Combat and haggling are affected by different stats but done in exactly the same manner, namely, a combination of rock-paper-scissors and dice. Every stat of yours counters a stat of your rival’s. So, you’re pitting your base values against their base values. These values can be increased using dice. Six dice are given every round, all with random values and you each take turns. The problem here comes from the fact that on many occasions, AI rivals kept picking the lowest dice on the board, when clearly the move made no sense whatsoever. On the other hand, the game does sometimes pit you against opponents that are a couple of levels above you. If something happened to your fighter (and there are things that can happen to them), you can end up dying solely due to the enemy having much higher base values. When these fights are scripted to happen due to certain main story elements, this can easily lead to having to restart the game altogether, as the save system is based on your last checkpoint, which is always the moment you arrive in the previous town.
This is, indeed, a time when games that involve you dying a lot are common. When such an event got the best of me, it was my mistake due to ignoring my party composition. At the same time, there is no way to really predict when these scripted events come by. So, really, there’s lots of moments when you end up feeling like the AI is letting you win as well as others when fights are simply unfair. All of that could be overlooked if restarting a game didn’t involve going through the exact same story, with the exact same cities and exact same events you’re already tired of. The fact that the writing is dull and simple does not help getting through the game either. So, by the time you reach the third act, chances are you’ll feel like you keep doing the same thing over and over with the reward not being worth the hassle.
Caravan’s graphical style may look simple; however, it fits the game well enough. The monochrome tendency is, perhaps, justified by the setting. Every now and then you get a nice oasis in the distance, or a sunset which you do notice. One could argue that the cities look simple and similar. They wouldn’t be entirely wrong, as there’s not a lot of identity going into the smaller locations. For the most part cities end up feeling like simple checklists that have you refilling water, trading, quests and upgrading characters. It would have been neat to rest a while and learn things about each stop, especially if the writing felt like less of a telegraphed version of a bigger story. On the musical side, Caravan’s soundtrack stays in the background adding just enough to the atmosphere.

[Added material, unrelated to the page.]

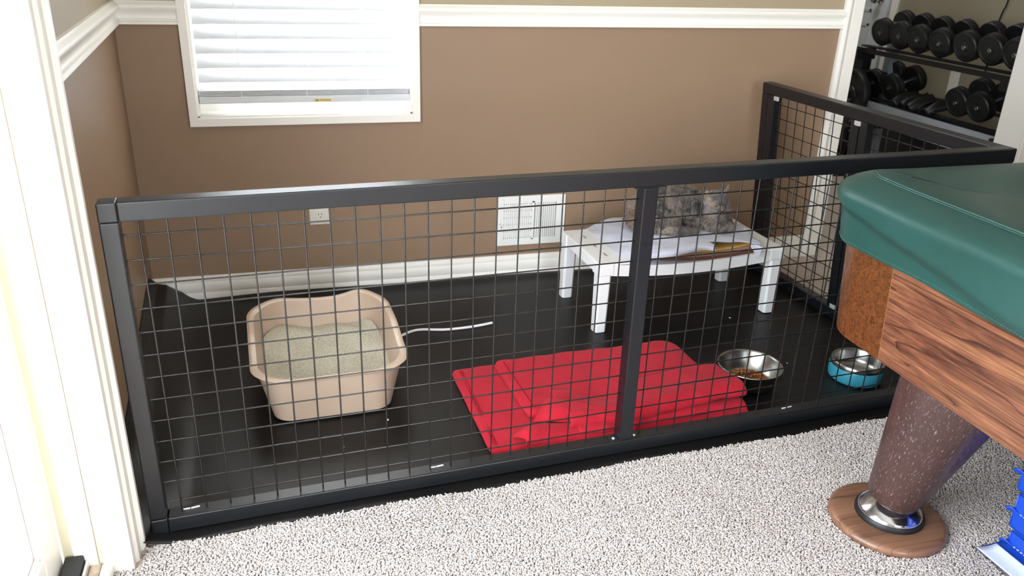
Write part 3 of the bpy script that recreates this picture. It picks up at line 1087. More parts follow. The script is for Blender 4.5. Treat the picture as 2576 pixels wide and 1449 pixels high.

Caravan may be enjoyed by those with resistance to high amounts of repetition and who are seeking a casual, slow-paced trek through the Arabian Peninsula. I’ve encountered no bugs in my playthrough and the story is pretty lengthy, too. Others, however, may not be enchanted by the title’s repetitive events, clunky AI and thin story. At the end of the day, Caravan comes out as a game that, while functional, fails to be compelling in any way.